Directions for this task. Go from the first line to the line with "-0.48, 0.64]], dtype=np.float32)" and return those lines verbatim, ends included.
[START Collected material]
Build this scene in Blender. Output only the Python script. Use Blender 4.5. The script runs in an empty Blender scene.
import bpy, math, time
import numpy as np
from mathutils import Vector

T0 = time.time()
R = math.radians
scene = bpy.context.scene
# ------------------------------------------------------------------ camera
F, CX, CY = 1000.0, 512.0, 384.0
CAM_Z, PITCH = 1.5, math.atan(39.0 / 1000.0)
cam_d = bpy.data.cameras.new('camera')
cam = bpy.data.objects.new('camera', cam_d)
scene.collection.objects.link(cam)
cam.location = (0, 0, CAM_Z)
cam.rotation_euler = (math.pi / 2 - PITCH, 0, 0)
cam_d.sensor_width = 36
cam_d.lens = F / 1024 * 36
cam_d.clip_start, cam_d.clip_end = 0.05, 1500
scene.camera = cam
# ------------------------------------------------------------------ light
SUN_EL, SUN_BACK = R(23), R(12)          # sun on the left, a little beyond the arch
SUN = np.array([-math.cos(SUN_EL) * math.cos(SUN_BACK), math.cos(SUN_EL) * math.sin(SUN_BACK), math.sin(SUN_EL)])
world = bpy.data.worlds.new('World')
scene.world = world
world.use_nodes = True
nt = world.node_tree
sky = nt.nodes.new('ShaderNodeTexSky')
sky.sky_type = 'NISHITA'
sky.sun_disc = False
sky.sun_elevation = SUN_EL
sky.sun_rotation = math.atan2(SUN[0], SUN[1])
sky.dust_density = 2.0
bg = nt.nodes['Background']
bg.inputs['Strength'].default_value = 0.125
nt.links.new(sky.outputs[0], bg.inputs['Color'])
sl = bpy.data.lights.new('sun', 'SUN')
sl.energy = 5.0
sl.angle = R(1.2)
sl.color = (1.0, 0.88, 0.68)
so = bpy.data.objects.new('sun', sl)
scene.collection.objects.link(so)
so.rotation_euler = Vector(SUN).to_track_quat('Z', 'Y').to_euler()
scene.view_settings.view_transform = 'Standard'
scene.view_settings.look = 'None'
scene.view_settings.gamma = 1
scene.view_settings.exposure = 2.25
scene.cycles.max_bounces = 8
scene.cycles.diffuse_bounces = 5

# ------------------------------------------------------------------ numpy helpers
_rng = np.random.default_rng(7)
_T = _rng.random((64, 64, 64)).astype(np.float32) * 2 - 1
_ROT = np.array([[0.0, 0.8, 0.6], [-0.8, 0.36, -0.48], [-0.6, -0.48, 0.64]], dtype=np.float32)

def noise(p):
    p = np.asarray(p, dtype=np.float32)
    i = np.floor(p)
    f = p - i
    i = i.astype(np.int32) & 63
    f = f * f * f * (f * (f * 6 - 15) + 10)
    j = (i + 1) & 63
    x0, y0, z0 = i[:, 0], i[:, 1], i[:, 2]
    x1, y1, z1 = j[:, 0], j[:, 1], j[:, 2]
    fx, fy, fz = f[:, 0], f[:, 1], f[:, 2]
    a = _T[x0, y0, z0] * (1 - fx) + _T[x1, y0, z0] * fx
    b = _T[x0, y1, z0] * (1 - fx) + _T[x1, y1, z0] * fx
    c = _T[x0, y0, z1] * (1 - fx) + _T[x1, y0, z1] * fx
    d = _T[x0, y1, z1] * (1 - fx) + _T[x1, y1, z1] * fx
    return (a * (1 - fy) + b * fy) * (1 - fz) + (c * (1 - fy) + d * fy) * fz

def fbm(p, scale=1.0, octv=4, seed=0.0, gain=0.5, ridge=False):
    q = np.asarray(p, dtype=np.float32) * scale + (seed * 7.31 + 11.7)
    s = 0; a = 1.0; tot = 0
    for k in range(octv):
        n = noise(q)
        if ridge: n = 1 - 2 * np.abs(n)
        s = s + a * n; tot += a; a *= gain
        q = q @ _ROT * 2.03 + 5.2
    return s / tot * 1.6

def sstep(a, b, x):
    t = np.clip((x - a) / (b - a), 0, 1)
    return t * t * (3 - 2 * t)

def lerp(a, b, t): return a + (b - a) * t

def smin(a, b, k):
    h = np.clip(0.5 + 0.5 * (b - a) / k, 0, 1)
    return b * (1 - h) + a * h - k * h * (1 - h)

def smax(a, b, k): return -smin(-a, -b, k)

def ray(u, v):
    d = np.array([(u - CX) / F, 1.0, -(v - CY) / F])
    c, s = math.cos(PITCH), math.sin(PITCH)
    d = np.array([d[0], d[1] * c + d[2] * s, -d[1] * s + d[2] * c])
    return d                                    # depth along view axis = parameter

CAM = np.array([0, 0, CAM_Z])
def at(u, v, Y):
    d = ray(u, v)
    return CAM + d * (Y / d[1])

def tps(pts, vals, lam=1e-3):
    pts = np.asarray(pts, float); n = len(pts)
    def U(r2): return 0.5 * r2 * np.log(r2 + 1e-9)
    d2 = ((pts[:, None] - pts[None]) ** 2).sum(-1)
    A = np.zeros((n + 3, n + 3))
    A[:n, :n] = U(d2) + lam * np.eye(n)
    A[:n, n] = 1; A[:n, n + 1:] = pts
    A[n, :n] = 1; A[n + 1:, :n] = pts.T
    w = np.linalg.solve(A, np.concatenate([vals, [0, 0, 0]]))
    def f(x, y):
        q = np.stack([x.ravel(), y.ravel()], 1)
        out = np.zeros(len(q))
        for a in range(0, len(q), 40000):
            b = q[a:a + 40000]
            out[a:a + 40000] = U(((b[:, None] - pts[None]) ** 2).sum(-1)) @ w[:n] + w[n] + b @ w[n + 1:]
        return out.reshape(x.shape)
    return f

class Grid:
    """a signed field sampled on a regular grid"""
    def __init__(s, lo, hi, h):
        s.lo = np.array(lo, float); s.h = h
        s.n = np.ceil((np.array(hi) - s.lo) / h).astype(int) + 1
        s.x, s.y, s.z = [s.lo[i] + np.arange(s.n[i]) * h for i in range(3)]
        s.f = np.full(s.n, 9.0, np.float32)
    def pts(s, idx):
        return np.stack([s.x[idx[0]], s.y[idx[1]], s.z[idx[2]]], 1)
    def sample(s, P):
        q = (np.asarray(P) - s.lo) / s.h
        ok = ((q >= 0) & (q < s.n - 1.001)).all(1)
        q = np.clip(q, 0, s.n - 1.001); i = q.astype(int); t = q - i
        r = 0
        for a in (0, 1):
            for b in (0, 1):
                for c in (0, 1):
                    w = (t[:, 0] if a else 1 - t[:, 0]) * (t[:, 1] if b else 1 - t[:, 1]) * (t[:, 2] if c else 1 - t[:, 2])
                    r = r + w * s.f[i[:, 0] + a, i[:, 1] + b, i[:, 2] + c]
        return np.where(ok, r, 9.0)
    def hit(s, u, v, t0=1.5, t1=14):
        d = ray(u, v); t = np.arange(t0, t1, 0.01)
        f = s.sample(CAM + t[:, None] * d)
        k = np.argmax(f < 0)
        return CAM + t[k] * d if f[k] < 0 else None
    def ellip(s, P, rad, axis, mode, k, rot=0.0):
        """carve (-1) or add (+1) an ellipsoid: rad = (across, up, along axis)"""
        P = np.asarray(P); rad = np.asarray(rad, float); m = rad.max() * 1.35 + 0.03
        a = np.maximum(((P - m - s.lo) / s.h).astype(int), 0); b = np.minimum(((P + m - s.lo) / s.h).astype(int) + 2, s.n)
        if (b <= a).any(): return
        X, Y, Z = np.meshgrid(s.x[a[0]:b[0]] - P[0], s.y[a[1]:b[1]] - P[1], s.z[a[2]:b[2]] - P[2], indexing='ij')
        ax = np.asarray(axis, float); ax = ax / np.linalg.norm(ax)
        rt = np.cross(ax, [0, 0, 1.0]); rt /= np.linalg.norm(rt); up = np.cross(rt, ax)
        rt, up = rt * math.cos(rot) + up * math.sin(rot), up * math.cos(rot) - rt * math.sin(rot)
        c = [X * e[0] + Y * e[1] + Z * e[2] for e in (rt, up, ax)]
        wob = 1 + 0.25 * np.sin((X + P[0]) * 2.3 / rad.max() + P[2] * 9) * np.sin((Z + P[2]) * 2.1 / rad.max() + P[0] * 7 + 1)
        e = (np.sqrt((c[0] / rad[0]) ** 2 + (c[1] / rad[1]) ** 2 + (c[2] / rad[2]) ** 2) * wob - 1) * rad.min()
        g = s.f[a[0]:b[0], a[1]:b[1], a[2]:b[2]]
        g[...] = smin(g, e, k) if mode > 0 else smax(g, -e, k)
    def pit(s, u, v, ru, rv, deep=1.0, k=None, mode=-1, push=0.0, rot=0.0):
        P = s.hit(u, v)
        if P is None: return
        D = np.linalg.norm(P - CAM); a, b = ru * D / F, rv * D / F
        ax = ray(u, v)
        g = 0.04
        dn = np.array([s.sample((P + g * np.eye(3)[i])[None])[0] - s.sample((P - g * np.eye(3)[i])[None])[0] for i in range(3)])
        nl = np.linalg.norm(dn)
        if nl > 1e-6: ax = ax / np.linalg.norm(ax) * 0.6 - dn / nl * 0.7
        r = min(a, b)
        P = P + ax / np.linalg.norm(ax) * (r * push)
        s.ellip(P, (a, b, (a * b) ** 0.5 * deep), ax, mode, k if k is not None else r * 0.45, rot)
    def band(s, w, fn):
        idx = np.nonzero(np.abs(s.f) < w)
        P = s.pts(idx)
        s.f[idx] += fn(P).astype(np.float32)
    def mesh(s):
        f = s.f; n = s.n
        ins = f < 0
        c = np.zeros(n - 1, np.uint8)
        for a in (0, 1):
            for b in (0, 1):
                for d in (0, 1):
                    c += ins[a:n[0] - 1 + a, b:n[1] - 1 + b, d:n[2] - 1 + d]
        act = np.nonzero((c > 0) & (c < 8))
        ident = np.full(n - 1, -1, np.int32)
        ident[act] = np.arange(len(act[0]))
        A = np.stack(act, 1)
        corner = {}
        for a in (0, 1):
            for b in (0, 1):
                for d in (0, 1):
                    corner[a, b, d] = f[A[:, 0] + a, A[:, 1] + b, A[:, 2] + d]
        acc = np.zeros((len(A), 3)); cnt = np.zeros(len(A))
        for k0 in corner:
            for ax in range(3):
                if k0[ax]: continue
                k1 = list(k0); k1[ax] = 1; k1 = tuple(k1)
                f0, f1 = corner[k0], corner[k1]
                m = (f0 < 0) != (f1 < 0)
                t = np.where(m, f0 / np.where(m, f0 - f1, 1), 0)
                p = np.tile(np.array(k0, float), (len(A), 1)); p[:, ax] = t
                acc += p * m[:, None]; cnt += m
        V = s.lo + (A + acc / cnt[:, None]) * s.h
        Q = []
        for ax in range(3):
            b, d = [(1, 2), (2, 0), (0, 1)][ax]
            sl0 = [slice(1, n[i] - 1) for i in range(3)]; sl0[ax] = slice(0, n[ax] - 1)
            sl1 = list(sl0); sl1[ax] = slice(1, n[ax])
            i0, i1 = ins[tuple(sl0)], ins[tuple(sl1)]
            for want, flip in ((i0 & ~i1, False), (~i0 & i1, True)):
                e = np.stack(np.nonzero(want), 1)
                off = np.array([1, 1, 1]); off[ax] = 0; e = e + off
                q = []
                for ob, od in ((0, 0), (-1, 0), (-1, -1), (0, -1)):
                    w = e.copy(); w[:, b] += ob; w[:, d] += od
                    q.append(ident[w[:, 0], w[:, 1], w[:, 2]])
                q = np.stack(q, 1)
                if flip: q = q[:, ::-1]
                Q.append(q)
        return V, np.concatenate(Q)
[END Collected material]
Output of the task.
Build this scene in Blender. Output only the Python script. Use Blender 4.5. The script runs in an empty Blender scene.
import bpy, math, time
import numpy as np
from mathutils import Vector

T0 = time.time()
R = math.radians
scene = bpy.context.scene
# ------------------------------------------------------------------ camera
F, CX, CY = 1000.0, 512.0, 384.0
CAM_Z, PITCH = 1.5, math.atan(39.0 / 1000.0)
cam_d = bpy.data.cameras.new('camera')
cam = bpy.data.objects.new('camera', cam_d)
scene.collection.objects.link(cam)
cam.location = (0, 0, CAM_Z)
cam.rotation_euler = (math.pi / 2 - PITCH, 0, 0)
cam_d.sensor_width = 36
cam_d.lens = F / 1024 * 36
cam_d.clip_start, cam_d.clip_end = 0.05, 1500
scene.camera = cam
# ------------------------------------------------------------------ light
SUN_EL, SUN_BACK = R(23), R(12)          # sun on the left, a little beyond the arch
SUN = np.array([-math.cos(SUN_EL) * math.cos(SUN_BACK), math.cos(SUN_EL) * math.sin(SUN_BACK), math.sin(SUN_EL)])
world = bpy.data.worlds.new('World')
scene.world = world
world.use_nodes = True
nt = world.node_tree
sky = nt.nodes.new('ShaderNodeTexSky')
sky.sky_type = 'NISHITA'
sky.sun_disc = False
sky.sun_elevation = SUN_EL
sky.sun_rotation = math.atan2(SUN[0], SUN[1])
sky.dust_density = 2.0
bg = nt.nodes['Background']
bg.inputs['Strength'].default_value = 0.125
nt.links.new(sky.outputs[0], bg.inputs['Color'])
sl = bpy.data.lights.new('sun', 'SUN')
sl.energy = 5.0
sl.angle = R(1.2)
sl.color = (1.0, 0.88, 0.68)
so = bpy.data.objects.new('sun', sl)
scene.collection.objects.link(so)
so.rotation_euler = Vector(SUN).to_track_quat('Z', 'Y').to_euler()
scene.view_settings.view_transform = 'Standard'
scene.view_settings.look = 'None'
scene.view_settings.gamma = 1
scene.view_settings.exposure = 2.25
scene.cycles.max_bounces = 8
scene.cycles.diffuse_bounces = 5

# ------------------------------------------------------------------ numpy helpers
_rng = np.random.default_rng(7)
_T = _rng.random((64, 64, 64)).astype(np.float32) * 2 - 1
_ROT = np.array([[0.0, 0.8, 0.6], [-0.8, 0.36, -0.48], [-0.6, -0.48, 0.64]], dtype=np.float32)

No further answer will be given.